During the debates of the past 10 days, one major objection to this scenario has been that it does not go far enough to satisfy the aspirations of the Scots working class. Without enough support there, critics say, independence is never going to happen anyway. And Andrew Wilson is reckoned likely to have put the proletariat off through not offering enough socialism.

The first retort I would send these critics is to construct for themselves a socialist counter-case to the 354 pages of the commission’s report.

I think they would find the task beyond them. As I wrote last week, Scottish socialism is a corpse, or at most a zombie – almost devoid of substance, a scrapheap of simplistic slogans rather than of brave blueprints. I don’t believe its advocates could even begin to tackle, let alone solve, the main economic problems for an independent future identified by Wilson: raising the growth rate, sustainable public finance, monetary policy and financial regulation. If I’m wrong, let them go ahead and try.

Besides, it is a gross distortion to identify the convictions of the proletariat with so-called progressive nationalism. The last time the workers had the choice, in the Scottish election of 2016, its two representative parties, Solidarity and Rise, scored just over 1% of the total vote between them. The Britnat Ukip did twice as well. Workers of this third persuasion may not normally like to advertise themselves, yet on the day after the independence referendum they had appeared in force in George Square, Glasgow, waving their Union Jacks and taunting the crestfallen Nats still hanging around unable to believe it was all over.

I don’t think the bullies had come in from Bearsden, rather from tenements and council schemes – in other words, they were punters too, if of a rather repulsive kind. They must represent the last remnant of the historic Unionist vote, based in a skilled, Protestant, sectarian labour force, that was still winning Glasgow parliamentary seats for the Tories as late as the 1960s.

The working class is altogether more diverse than progressive socialists give it credit for – especially in Scotland, where these seem unable to think in any but the hoariest Marxist terms.

In less backward political cultures, even the orthodox have moved on from the crude contradiction of capitalists and proletarians expounded in Das Kapital. I’ve written before about the French philosopher Pierre Bourdieu who sets out from the far greater cultural diversity of today’s society, compared to the early days of the industrial revolution. He defines six classes: the super-rich, the professional bourgeoisie, a new middle class that has education but no money, the skilled working class, the unskilled working class, the underclass. Even taken together, the last three form only a minority of the population, so they are never going to win power through the ballot box.

In which case it seems to me astounding that most critics of the Growth Commission have condemned only the alienation they claim it will cause on the left of the Scottish political spectrum, rather than acknowledging its possible attractions to the right. After all, at the UK election of 2017 the SNP may have lost six seats to Labour in the central belt but it lost 12 seats to the Tories, mainly in the north-east.

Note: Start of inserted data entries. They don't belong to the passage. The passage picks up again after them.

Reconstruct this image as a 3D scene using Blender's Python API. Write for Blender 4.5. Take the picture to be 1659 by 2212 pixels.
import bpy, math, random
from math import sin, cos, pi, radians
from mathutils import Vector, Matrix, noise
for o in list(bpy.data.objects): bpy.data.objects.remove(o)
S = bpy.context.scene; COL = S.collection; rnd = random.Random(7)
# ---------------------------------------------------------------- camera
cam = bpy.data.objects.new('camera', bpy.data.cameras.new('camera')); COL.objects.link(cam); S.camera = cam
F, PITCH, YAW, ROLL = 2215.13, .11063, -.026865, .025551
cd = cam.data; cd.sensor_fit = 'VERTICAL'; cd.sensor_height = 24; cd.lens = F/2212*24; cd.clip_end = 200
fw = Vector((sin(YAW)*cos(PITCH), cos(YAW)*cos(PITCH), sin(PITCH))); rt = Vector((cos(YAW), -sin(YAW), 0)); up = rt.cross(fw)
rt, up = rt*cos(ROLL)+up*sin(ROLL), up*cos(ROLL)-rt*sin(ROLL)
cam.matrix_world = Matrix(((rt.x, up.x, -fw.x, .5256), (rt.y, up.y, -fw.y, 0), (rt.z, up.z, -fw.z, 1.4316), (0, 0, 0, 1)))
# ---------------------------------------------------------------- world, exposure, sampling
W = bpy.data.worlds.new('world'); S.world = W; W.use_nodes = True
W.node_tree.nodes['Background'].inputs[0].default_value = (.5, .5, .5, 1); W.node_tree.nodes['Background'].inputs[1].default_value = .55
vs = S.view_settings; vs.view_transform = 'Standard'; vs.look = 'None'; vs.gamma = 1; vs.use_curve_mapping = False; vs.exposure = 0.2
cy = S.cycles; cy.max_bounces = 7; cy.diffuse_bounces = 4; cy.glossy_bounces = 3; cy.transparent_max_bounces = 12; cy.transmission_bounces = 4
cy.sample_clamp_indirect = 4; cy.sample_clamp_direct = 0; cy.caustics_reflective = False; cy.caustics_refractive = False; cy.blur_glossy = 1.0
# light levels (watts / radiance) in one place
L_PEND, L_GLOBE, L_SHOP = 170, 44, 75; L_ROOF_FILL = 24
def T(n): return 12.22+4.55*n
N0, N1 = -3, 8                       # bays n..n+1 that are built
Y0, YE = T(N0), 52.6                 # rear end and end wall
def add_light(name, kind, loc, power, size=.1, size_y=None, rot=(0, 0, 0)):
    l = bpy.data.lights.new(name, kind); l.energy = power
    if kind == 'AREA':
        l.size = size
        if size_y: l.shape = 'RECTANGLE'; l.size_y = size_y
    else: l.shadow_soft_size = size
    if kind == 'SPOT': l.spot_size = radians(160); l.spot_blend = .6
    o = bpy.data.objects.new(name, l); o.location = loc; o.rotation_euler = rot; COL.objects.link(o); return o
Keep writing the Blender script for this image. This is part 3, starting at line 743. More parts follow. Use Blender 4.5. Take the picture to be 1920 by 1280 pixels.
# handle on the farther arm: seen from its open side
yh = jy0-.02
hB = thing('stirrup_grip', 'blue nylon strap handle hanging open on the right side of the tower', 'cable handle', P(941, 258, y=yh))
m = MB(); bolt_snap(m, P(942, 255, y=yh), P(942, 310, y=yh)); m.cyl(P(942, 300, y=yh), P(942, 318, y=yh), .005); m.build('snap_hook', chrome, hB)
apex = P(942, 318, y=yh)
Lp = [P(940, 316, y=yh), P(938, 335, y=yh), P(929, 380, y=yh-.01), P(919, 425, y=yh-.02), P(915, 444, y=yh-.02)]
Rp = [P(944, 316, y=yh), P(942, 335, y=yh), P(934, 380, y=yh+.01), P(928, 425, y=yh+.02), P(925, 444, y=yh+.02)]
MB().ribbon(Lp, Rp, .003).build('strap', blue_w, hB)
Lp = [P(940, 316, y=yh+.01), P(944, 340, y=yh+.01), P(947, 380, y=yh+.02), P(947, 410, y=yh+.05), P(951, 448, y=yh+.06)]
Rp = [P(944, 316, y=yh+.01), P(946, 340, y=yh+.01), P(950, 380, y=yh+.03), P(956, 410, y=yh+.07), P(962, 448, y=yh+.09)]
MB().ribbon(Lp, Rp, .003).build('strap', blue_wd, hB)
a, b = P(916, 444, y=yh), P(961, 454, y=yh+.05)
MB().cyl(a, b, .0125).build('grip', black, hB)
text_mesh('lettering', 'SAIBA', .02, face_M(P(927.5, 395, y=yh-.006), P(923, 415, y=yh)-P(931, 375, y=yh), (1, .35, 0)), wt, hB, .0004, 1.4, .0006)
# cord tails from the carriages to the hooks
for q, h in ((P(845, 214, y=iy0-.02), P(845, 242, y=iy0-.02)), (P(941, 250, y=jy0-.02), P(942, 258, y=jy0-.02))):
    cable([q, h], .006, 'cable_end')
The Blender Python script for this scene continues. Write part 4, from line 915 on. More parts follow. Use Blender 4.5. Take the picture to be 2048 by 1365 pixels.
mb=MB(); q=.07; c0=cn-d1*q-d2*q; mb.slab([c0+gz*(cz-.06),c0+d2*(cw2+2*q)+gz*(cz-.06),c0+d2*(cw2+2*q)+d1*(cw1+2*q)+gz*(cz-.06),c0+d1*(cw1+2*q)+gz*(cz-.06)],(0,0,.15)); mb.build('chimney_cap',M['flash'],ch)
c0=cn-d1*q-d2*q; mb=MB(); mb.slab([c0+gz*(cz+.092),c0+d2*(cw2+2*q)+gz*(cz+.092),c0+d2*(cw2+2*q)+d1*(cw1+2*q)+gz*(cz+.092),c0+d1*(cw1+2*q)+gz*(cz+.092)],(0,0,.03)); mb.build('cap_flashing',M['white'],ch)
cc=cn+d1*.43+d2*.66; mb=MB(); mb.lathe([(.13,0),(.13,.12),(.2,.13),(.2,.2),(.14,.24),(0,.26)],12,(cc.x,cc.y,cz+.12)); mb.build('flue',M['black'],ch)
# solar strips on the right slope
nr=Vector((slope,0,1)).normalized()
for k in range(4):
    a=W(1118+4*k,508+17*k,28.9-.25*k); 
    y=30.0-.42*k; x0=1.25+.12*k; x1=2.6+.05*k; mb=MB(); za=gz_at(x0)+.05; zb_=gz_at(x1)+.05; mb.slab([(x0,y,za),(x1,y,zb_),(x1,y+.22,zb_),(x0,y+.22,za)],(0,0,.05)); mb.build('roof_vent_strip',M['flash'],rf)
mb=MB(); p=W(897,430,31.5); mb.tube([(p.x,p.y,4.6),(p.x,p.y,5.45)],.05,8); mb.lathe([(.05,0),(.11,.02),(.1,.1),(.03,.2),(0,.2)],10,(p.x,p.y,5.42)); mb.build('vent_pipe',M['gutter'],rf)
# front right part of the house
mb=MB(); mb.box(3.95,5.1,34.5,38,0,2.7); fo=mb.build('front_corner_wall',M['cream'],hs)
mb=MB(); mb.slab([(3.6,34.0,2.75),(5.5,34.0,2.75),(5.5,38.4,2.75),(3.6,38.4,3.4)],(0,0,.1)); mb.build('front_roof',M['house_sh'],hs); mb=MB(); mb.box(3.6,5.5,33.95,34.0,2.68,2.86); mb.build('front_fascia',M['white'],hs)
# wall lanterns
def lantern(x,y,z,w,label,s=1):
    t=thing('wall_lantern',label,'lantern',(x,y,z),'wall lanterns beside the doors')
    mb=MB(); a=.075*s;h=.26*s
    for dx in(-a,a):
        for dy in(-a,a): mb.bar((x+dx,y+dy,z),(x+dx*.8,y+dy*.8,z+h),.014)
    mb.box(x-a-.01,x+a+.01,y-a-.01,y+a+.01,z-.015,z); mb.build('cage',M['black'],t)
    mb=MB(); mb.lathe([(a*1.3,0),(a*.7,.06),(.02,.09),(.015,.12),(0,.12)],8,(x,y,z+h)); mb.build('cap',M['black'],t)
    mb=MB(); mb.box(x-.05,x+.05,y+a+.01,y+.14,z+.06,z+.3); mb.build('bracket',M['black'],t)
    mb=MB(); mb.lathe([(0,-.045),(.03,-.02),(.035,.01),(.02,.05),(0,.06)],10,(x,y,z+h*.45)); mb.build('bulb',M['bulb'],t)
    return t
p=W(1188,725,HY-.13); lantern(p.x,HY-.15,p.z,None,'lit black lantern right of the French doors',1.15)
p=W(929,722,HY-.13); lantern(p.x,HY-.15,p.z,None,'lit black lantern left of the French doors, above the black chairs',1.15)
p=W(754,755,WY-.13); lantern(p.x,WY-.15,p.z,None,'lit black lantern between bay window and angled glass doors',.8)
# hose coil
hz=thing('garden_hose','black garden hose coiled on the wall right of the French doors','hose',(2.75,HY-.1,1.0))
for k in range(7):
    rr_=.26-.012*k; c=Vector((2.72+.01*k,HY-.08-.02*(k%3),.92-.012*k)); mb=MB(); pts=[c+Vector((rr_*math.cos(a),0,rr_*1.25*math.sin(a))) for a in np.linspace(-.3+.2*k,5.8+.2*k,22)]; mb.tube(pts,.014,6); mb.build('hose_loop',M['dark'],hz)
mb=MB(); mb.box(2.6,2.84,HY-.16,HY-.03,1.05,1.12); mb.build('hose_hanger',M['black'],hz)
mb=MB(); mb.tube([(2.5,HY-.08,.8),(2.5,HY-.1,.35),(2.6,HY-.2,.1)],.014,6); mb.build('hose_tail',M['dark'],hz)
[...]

Considering this region had been a bedrock of nationalism ever since the 1980s, it was surely a blunder of the party leadership to carry on as if nothing had happened up there and to concentrate fire on the west of Scotland with its supposed support for intensified tax-and-spend.

Now we learn, thanks to Andrew Wilson, that Nicola Sturgeon recognises this strategy has failed to inspire the new impetus the SNP needs to carry it successfully through the difficult period of Brexit.

By the end, it must have readied not only its own activists but also a much wider spectrum of the people to launch a fresh bid for independence. The party has its policies to deal with specific problems, which members may agree about or disagree and which they may amend from time to time. But it needs to keep in mind that it has only one unchangeable ideology, the freedom of the nation, and that this is meant for all of us, left or right, rich or poor.

Only by appealing to as many as possible of us – which is what the Growth Commission does – will the prize ever be won.